* [Written exercise] Return a copy of each line that holds the string "from".
------ Data segment ------
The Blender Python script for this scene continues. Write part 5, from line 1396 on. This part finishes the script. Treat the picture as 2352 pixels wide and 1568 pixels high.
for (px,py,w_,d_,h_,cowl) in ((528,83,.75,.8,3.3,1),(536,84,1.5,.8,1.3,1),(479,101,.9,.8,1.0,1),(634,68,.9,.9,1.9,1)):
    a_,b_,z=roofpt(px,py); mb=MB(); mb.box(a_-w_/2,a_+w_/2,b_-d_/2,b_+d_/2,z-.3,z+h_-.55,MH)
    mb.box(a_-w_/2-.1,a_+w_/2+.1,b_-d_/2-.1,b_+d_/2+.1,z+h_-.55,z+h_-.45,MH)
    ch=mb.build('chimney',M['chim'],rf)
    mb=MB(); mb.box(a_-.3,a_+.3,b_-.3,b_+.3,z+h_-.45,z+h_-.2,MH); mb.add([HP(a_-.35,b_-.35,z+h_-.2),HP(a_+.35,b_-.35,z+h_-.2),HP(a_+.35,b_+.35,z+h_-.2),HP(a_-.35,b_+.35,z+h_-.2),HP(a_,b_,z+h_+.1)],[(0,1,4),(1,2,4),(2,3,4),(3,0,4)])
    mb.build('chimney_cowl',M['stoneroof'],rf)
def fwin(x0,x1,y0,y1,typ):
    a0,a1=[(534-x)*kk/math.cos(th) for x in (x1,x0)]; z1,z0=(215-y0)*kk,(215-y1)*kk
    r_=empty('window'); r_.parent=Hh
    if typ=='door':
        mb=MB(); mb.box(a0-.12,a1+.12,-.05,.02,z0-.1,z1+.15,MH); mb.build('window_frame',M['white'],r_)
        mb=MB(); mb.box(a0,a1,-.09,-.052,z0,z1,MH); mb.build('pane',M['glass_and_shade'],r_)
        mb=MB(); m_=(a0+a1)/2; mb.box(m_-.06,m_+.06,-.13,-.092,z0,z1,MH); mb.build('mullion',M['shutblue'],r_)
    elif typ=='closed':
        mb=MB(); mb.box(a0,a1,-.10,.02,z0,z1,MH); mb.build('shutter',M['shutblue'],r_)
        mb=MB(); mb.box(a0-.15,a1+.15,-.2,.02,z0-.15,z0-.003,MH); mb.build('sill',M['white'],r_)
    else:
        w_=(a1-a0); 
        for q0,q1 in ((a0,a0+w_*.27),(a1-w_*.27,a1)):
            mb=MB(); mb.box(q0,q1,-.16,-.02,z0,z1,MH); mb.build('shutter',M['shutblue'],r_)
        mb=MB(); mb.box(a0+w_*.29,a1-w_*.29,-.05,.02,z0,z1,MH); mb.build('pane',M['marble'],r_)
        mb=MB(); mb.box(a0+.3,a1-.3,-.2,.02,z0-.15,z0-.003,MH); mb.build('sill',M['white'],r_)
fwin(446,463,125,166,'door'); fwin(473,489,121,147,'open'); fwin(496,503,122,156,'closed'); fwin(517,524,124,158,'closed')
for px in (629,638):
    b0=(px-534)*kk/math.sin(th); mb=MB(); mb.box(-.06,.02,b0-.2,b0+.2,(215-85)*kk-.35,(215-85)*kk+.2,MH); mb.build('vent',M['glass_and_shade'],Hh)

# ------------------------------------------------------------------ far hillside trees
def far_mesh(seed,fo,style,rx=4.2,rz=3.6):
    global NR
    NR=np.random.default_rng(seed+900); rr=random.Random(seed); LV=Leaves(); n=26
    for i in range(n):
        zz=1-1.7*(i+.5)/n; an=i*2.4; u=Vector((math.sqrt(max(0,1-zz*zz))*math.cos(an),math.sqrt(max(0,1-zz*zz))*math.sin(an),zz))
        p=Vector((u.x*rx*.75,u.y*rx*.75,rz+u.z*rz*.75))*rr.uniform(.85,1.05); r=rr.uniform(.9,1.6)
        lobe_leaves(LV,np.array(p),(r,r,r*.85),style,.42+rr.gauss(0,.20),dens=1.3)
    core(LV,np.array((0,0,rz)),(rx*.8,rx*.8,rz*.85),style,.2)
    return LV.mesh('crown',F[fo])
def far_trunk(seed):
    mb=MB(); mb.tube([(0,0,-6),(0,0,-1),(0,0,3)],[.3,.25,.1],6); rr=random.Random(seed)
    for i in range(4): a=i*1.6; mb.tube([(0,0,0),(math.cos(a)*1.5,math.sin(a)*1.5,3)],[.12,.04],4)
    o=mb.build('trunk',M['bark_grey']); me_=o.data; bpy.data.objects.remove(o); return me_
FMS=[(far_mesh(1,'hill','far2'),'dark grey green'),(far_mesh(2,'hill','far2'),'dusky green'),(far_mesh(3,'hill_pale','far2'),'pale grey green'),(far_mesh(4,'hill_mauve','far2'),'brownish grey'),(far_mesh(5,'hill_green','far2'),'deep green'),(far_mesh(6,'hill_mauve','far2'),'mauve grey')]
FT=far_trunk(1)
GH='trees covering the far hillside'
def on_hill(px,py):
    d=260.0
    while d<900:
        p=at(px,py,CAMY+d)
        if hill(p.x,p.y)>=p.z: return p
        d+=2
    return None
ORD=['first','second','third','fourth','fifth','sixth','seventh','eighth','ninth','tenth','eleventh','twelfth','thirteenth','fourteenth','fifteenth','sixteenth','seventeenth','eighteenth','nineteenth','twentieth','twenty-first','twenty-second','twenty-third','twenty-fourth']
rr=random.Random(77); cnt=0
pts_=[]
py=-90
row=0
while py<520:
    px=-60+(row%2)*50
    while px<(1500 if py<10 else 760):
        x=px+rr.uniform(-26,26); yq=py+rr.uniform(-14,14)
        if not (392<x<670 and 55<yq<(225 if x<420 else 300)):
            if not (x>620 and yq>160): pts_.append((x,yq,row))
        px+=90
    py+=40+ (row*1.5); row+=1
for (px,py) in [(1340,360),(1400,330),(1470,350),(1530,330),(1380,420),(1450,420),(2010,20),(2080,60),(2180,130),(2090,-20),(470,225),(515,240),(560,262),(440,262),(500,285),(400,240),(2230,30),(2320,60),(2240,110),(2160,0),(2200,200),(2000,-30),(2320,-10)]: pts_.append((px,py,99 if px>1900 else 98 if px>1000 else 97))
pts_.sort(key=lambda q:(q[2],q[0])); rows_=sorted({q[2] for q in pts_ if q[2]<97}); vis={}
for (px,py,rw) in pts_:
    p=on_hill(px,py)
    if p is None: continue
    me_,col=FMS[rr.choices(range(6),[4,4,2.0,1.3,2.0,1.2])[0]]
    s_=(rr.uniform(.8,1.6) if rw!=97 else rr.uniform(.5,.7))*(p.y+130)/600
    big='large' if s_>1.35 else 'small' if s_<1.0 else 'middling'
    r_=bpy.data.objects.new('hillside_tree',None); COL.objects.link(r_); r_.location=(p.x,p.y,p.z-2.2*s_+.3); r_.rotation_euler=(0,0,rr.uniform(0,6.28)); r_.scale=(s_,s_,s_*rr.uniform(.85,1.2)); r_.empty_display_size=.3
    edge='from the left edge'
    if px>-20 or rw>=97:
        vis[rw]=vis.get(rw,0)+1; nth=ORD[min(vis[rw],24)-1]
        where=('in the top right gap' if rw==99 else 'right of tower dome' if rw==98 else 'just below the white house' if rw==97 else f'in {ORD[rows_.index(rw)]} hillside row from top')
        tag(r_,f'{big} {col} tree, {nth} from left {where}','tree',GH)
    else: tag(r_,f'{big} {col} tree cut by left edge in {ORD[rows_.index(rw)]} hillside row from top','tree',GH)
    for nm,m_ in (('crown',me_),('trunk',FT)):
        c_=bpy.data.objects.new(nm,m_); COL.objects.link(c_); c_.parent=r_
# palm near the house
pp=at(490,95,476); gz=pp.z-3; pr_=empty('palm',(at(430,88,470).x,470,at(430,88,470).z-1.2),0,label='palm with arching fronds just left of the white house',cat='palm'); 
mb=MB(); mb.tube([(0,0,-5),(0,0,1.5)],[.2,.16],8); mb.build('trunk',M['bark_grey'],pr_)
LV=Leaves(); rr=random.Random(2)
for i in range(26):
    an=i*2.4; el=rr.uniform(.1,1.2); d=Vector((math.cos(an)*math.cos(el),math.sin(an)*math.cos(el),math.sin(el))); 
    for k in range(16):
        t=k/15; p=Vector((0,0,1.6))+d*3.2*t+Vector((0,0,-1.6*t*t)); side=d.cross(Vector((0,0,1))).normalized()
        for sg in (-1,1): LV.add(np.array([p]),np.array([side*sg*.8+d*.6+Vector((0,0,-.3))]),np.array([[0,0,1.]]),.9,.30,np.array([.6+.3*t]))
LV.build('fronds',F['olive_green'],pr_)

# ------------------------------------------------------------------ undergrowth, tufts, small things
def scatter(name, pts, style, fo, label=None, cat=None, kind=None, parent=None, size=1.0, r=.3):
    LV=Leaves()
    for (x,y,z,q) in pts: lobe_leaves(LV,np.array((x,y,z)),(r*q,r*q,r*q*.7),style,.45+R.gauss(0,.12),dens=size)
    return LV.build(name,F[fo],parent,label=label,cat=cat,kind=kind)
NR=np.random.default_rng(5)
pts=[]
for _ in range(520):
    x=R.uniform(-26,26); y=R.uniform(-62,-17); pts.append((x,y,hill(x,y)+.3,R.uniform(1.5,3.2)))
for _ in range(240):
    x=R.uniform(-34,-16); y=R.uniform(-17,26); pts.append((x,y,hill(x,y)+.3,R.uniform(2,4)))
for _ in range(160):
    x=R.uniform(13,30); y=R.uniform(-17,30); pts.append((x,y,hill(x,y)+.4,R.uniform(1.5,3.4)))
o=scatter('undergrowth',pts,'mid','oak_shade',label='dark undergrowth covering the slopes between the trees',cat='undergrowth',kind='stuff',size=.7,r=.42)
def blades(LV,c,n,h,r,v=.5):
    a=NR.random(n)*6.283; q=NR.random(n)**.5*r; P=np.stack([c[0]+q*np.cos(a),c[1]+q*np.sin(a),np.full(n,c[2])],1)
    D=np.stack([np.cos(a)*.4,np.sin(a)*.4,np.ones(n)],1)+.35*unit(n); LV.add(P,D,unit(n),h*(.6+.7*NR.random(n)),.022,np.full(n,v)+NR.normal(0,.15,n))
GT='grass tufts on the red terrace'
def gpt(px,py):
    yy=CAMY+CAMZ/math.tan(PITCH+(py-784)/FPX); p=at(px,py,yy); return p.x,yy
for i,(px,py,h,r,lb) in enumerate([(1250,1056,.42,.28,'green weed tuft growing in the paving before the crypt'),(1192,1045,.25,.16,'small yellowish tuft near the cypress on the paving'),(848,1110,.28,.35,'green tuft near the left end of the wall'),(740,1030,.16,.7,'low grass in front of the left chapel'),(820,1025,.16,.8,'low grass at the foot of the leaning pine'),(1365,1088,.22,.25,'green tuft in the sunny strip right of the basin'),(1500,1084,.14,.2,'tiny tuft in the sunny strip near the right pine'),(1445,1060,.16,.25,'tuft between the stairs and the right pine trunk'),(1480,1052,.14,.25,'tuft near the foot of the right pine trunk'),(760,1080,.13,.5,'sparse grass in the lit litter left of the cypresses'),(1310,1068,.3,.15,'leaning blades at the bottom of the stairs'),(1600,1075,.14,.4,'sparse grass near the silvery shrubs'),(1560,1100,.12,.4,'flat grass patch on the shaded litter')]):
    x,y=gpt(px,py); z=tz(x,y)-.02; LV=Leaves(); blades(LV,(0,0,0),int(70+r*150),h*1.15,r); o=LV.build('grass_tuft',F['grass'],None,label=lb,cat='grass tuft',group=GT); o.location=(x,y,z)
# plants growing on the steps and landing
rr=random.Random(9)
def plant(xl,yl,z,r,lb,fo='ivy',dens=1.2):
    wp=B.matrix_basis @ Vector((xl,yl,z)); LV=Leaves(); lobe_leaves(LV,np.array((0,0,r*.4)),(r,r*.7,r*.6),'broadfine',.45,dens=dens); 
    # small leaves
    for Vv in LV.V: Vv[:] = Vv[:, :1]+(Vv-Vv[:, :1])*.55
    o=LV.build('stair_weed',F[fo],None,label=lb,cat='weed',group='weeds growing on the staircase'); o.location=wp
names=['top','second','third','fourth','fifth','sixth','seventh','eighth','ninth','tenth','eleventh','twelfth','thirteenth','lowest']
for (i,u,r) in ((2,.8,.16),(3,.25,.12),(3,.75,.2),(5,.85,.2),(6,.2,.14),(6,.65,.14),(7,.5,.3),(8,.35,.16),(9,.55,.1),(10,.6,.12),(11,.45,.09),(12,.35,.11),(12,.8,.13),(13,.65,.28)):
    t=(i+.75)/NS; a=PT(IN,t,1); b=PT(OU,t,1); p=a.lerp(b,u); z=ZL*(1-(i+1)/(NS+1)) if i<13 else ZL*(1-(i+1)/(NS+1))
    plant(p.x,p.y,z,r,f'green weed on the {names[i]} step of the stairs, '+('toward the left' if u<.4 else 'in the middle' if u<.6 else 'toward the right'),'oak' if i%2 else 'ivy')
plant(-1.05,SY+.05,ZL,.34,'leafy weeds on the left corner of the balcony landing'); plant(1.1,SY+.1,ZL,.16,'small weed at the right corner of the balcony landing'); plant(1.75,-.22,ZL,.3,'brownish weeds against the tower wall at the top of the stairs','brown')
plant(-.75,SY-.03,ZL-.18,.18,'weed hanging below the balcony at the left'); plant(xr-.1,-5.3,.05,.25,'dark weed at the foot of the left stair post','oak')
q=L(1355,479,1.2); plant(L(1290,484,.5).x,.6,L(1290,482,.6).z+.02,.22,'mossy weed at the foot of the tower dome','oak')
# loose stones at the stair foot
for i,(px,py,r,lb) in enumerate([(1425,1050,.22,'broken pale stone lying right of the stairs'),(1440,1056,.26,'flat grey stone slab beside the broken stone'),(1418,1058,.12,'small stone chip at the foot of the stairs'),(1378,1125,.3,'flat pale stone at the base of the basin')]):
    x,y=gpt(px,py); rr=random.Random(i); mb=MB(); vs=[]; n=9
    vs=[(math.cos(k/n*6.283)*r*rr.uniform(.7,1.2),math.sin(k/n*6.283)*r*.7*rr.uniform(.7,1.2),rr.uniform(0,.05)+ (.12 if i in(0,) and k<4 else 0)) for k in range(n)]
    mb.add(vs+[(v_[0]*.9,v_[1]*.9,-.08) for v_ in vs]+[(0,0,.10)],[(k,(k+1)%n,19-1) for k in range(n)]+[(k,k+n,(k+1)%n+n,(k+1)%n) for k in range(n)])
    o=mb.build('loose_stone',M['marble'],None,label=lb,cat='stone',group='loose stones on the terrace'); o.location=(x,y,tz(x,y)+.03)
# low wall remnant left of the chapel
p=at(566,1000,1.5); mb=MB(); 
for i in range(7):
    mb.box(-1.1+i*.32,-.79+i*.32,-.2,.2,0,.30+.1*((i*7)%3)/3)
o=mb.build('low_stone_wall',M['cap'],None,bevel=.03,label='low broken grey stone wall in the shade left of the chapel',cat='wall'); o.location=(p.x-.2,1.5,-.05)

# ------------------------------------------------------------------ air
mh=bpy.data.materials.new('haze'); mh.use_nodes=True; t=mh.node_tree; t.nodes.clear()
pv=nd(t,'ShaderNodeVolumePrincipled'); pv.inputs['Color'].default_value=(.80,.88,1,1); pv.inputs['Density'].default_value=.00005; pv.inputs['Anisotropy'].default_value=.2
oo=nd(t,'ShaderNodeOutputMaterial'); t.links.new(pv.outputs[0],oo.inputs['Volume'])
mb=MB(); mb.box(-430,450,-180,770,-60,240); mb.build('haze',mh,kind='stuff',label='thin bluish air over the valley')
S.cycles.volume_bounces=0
------
* [Answer]
The Blender Python script for this scene continues. Write part 5, from line 1396 on. This part finishes the script. Treat the picture as 2352 pixels wide and 1568 pixels high.
    edge='from the left edge'
        where=('in the top right gap' if rw==99 else 'right of tower dome' if rw==98 else 'just below the white house' if rw==97 else f'in {ORD[rows_.index(rw)]} hillside row from top')
        tag(r_,f'{big} {col} tree, {nth} from left {where}','tree',GH)
    else: tag(r_,f'{big} {col} tree cut by left edge in {ORD[rows_.index(rw)]} hillside row from top','tree',GH)